Their example will be a full blown Windows Domain controlled by Active Directory. You use an internal DNS server because Active Directory automatically adds DNS entries for clients to find a server to authenticate with (i.e. to find the domain controllers).

You'd set forwarders on the DNS controller (aka the server with the DNS role installed). It'll ask for the forwarders for any DNS lookups that it can't answer (e.g. for external websites).

Or, you can leave forwarders blank and it'll ask the root DNS servers.
 
So how does it find external IPs, ie, how does it know where to route requests for external web sites?
 
It sends the queries to the forwarders and routes the reply back to the PC (you set these by giving the IP) or root servers. i.e. it uses recursion. PC <--> DNS server <--> forwarder <--> root servers
 
It sends the queries to the forwarders and routes the reply back to the PC (you set these by giving the IP) or root servers. i.e. it uses recursion. PC <--> DNS server <--> forwarder <--> root servers

So at some point you do need to give the server an external DNS server to use?
 
Yup, that's under the forwarders tab. I tend to pick the ISP DNS server IPs out of the router status page and add them as forwarders.

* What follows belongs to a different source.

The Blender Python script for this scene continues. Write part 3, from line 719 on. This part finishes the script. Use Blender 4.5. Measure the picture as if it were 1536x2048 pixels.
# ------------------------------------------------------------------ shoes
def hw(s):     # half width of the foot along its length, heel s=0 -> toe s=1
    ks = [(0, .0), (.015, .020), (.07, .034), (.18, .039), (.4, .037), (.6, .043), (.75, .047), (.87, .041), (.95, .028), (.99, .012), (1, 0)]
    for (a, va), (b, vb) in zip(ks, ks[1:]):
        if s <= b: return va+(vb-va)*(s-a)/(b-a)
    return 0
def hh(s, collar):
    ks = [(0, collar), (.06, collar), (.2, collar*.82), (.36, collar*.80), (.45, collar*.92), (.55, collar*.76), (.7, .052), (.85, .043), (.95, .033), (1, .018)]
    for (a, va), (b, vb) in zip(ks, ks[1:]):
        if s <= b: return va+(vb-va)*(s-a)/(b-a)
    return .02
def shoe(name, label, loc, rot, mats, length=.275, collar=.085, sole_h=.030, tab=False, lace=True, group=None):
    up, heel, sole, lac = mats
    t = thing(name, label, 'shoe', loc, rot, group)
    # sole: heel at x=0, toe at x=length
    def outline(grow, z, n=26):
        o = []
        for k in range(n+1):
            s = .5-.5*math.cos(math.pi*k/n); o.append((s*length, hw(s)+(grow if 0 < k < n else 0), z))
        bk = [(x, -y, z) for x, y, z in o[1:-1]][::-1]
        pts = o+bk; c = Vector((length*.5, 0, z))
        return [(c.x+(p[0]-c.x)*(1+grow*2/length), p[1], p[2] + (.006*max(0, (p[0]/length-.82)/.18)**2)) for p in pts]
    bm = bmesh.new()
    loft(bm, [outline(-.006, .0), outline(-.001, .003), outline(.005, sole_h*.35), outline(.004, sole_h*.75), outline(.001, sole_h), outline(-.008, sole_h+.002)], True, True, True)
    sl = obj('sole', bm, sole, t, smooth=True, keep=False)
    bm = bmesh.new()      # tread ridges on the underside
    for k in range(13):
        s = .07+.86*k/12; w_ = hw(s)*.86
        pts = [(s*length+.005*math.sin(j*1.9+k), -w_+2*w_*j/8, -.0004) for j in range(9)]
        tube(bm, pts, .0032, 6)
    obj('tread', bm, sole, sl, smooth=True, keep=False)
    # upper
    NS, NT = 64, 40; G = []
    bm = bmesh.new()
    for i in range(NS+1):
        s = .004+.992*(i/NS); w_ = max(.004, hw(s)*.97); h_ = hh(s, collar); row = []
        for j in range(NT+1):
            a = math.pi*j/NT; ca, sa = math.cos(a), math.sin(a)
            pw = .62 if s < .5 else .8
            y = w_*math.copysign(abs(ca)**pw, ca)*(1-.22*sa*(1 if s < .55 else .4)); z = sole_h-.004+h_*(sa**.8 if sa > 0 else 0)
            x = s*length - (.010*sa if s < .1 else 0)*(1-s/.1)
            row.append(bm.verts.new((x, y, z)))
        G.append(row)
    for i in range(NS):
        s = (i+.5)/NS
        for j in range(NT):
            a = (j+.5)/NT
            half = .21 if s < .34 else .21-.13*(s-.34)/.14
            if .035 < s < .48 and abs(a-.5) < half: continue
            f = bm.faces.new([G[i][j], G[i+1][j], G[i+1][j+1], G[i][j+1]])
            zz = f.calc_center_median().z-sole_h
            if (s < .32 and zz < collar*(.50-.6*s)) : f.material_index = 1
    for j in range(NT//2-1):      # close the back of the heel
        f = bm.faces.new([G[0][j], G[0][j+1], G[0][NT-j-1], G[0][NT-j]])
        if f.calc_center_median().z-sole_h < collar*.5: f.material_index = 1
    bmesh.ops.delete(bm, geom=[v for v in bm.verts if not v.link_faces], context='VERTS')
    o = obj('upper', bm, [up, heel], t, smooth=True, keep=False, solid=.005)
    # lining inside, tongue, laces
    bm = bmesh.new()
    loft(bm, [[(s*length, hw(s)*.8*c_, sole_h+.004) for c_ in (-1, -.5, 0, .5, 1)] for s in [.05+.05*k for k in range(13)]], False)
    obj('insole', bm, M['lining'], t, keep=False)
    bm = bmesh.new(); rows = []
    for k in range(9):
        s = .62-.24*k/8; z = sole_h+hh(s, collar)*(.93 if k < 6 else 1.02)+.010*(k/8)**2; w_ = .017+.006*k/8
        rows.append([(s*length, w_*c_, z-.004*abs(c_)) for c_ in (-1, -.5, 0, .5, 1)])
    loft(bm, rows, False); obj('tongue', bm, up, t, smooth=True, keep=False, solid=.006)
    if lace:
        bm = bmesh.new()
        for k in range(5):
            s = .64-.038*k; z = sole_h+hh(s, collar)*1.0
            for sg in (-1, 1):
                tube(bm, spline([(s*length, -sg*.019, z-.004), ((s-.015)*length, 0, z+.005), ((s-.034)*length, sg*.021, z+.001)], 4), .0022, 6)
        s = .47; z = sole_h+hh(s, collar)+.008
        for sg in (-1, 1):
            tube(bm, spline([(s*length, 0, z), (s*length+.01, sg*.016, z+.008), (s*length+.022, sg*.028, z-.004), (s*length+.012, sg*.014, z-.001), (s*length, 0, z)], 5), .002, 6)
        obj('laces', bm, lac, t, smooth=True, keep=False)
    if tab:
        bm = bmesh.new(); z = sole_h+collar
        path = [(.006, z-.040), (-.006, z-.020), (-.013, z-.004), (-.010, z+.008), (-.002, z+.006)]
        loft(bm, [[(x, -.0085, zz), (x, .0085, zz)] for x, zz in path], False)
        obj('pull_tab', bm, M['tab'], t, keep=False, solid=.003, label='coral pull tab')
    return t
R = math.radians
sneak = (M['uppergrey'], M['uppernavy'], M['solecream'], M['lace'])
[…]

I think I'd bodged it to be honest. Didn't set it up as a forwarder, but set the server's ethernet connection to use Google's DNS. Was working fine until I just started playing :)
 
I think I'd bodged it to be honest. Didn't set it up as a forwarder, but set the server's ethernet connection to use Google's DNS. Was working fine until I just started playing :)

Client config won't affect how the DNS server looks up external names.

If there's no forwarder, it's using root hints. If its a domain controller, it has to be pointing to itself in the network settings. If its not it doesn't matter too much but wouldn't hurt
 
Client config won't affect how the DNS server looks up external names.

If there's no forwarder, it's using root hints. If its a domain controller, it has to be pointing to itself in the network settings. If its not it doesn't matter too much but wouldn't hurt

This is all on the server, not a client. The server's ethernet port was pointing to Google instead of itself. I assume that meant all DNS requests from clients that the server couldn't resolve were being routed via that else, well, it shouldn't have been working should it?

Either way, doing away with that Google DNS setting killed the connectivity.